Let's talk about the obvious first.

The all-new Open Web Components website

As you may have noticed we completely restructured all our content. There is now a clear distinction between Guides and Documentation.

In Guides we focus more on step by step explanations while Documentation is meant as a reference book where you can look up all available options and configuration.

In Guides you can find some of our most popular pages like Codelabs, Code Examples or Publishing. However we also added a complete new Community section which showcases web component communities you can join and different Base Libraries and Component Libraries you should check out.

We also made the FAQ pages more prominent in a new knowledge section. There we share things like how attributes and properties or events work.

Technically the new website is built using eleventy, rollup, and our own tools like Web Dev Server, Rollup HTML plugin, and MDJS. We use a service worker that caches the static HTML pages.

Cleaned up our repo

Over the last years, we have created different projects and recommendations. During this time certain projects have become deprecated as we moved on to different tools or approaches.

This doesn't mean that we've completely dropped support for these projects. While we don't feature them on the main website, we still maintain and support these projects. We don't develop any new features or functionalities, but we will continue to support bugfixes and in some cases update along with the dependent tooling.

The documentation for our legacy projects is maintained in the GitHub readmes:

Legacy projects

We also moved out our create Generators into a dedicated repository - which is only our first step as we will later automate updating it's dependencies via a bot so you can always be sure you get the latest versions.

As we announced before, we have moved some generic tools and recommendations to our new Modern Web project.

Change our setup

On top of moving out all "dusty" code, we changed the setup of our repository.

We are now using changesets to gives us more control about what gets released and how. With github actions we run our tests on multiple node versions (12 & 14) and windows at the same time so we can make sure our tools don't break.

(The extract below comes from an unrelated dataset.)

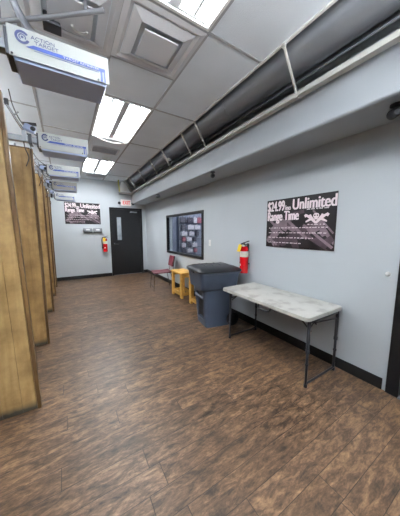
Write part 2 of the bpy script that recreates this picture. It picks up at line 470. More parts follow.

Additionally, our web testing is now performed by Web Test Runner which runs web tests in all evergreen browsers within a GitHub action.

Return focus to Web Components

With all those general web development packages moved to Modern Web and all those legacy packages move out of the repo we can bring our focus back to web components.

You will see more web component specific guides and tools coming up.

One of those is our just recently released eslint-plugin-lit-a11y. It features more than 20 rules that will help you write more accessible lit-html templates.

Issues and discussions

We do have a fair share of open issues which makes it sometimes hard to see/understand what are actual bugs/issues and what are feature requests or questions. Additionally, with all these packages some issues probably are not relevant anymore. We plan to clean this up in the upcoming weeks by

  1. Moving issues to the appropriate repository (if it's code got moved)
  2. Moving feature requests into github discussions
  3. This will leave only actual bugs in our issue list 💪

We do hope this will make navigating out Github Page easier.

Joining Modern Web

This now also makes it more apparent that we are part of the Modern Web Family.